Faceva disperare Valerio Bacigalupo in allenamento. "Baci" scommetteva di riuscire a parare le sue punizioni, ma non gli riusciva mai, così fingendo rabbia, faceva un po’ di teatrino, per poi pagare l’aperitivo a tutti i compagni.
Mise in mostra la sua abilità di goleador anche in Nazionale, con 5 gol in 7 presenze. Partiva in posizione larga, per poi accentrarsi e giungere al tiro. Il suo piede forte era il sinistro. Era specialista nella botta secca, tagliando spesso il pallone, per imprimergli traiettorie che potessero ingannare i portieri avversari. Portava indubbiamente al Toro maggiore spinta offensiva.
Spesso provava nostalgia, diviso dalla passione per il Toro e Firenze, dove risiedeva la famiglia, moglie e figli. Nel 45-46 tornò alla Fiorentina per disputarvi un campionato. Poi di nuovo in granata, dove il destino lo chiamò a concludere la carriera.
Aveva un certo languore sul viso, lo sguardo a volte malinconico. Taciturno e riservato, era detto dai compagni "il cannone silenzioso" per questa sua caratteristica e per le sue doti sui tiri da fermo, sia di punizione sia di rigore.

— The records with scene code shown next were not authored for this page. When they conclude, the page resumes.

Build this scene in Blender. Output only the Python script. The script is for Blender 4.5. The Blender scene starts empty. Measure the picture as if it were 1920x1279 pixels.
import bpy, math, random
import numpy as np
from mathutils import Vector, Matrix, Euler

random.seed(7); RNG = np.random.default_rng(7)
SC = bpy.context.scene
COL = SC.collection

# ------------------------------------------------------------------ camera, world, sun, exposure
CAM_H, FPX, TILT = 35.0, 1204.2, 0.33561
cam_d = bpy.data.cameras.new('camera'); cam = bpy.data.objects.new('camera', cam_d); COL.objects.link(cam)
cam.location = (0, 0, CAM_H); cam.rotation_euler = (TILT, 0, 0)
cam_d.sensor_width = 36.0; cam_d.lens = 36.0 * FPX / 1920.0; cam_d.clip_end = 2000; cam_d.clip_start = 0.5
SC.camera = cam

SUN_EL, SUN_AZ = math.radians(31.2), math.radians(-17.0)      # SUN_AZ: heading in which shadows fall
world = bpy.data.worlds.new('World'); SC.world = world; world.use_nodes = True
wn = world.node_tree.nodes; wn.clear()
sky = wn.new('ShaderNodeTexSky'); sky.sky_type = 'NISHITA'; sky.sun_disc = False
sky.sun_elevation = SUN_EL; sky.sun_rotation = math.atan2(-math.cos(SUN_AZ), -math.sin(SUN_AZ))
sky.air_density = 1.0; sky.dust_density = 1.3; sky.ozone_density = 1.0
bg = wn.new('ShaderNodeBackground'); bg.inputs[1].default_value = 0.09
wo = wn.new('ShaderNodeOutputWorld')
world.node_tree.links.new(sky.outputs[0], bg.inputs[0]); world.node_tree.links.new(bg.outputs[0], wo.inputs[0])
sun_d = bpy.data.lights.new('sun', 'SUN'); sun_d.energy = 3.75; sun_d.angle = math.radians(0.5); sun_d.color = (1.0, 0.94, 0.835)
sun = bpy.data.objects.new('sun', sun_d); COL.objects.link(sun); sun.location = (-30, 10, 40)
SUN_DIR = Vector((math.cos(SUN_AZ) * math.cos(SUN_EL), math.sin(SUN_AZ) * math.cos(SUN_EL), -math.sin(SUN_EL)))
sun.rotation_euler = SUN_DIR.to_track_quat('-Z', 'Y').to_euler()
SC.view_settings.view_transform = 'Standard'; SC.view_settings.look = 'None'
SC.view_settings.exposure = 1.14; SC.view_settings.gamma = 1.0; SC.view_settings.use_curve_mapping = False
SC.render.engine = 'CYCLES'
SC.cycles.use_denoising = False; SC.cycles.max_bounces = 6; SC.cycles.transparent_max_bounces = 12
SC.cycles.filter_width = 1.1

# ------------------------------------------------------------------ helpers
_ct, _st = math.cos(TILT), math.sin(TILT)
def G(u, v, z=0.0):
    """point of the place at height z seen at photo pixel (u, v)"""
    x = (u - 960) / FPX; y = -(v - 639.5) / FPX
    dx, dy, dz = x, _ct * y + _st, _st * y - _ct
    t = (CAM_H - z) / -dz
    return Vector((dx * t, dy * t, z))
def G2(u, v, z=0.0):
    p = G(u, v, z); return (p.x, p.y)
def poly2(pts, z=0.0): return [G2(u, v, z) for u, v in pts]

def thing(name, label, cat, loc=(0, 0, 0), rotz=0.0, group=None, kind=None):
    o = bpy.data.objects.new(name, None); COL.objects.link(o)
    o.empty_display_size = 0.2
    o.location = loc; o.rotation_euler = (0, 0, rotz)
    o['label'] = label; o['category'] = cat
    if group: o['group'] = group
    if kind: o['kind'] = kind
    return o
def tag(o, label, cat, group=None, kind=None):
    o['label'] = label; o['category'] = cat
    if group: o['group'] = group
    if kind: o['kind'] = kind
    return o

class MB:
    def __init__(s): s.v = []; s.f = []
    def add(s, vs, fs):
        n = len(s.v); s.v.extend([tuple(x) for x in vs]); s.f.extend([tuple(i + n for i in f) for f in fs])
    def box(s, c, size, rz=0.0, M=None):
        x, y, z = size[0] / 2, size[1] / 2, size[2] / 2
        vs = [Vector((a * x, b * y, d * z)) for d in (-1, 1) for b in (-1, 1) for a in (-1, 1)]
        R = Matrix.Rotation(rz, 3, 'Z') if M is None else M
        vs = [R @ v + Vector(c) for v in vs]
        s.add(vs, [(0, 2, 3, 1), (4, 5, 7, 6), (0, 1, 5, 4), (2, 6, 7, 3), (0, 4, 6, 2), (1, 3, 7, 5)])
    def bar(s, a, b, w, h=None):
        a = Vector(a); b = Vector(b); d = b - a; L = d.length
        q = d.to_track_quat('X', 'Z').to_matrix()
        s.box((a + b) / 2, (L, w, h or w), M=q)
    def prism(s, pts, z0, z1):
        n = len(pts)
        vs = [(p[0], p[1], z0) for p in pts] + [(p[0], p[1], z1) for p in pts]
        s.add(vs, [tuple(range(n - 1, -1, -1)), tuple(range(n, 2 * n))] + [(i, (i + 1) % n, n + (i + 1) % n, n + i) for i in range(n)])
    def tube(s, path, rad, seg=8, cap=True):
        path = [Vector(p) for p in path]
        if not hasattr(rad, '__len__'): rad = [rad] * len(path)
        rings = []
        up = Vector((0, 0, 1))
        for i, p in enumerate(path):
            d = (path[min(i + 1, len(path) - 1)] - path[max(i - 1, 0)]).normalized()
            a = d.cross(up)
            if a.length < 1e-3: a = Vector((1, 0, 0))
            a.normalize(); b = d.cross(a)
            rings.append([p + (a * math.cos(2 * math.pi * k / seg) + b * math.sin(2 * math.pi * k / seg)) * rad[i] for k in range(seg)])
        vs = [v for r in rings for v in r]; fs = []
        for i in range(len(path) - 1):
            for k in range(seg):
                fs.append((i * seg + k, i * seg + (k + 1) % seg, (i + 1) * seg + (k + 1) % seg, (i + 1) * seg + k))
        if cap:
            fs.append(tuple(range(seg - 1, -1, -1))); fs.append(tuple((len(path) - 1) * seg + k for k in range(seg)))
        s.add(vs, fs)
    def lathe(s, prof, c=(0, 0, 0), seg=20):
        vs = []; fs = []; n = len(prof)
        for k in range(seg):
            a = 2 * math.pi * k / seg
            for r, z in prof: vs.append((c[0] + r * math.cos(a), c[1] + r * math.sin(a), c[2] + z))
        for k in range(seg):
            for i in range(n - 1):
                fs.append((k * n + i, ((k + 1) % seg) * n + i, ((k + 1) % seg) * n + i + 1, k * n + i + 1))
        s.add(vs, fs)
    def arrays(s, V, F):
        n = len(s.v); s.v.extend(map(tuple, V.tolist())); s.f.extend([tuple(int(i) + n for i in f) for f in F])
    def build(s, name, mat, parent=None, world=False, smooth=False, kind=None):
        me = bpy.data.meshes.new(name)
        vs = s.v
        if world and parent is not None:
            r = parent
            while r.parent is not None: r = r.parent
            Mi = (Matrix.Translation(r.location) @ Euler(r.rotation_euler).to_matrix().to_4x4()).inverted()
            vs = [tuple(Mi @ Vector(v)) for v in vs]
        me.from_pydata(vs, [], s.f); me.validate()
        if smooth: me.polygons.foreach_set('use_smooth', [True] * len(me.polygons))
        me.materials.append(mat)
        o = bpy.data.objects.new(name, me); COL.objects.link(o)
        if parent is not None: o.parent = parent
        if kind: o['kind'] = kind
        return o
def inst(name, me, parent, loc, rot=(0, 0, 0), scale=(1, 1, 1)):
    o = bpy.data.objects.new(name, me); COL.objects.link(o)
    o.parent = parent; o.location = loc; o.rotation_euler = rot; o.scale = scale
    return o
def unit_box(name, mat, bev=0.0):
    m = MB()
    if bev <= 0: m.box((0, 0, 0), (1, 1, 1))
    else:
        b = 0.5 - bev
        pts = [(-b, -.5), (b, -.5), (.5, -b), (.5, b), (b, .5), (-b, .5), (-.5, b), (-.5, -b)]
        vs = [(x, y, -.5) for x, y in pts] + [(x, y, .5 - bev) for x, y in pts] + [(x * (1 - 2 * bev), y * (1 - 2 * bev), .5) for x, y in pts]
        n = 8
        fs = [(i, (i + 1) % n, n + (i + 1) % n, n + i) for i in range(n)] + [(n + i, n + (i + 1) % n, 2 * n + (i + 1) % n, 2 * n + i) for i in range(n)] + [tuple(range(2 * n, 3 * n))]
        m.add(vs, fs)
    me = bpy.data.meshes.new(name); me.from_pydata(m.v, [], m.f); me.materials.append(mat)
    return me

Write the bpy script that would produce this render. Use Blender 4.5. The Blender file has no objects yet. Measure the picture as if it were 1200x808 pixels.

Fu proprio lui a segnare l'ultimo gol del Grande Torino contro il Benfica, su calcio di rigore, il 3 maggio 1949.
Morì con i suoi compagni di squadra nella tragedia di Superga e in seguito gli furono dedicati ben 3 stadi italiani (probabilmente un record per un singolo giocatore): quello di Vicenza, di Castellammare di Stabia e di Montichiari.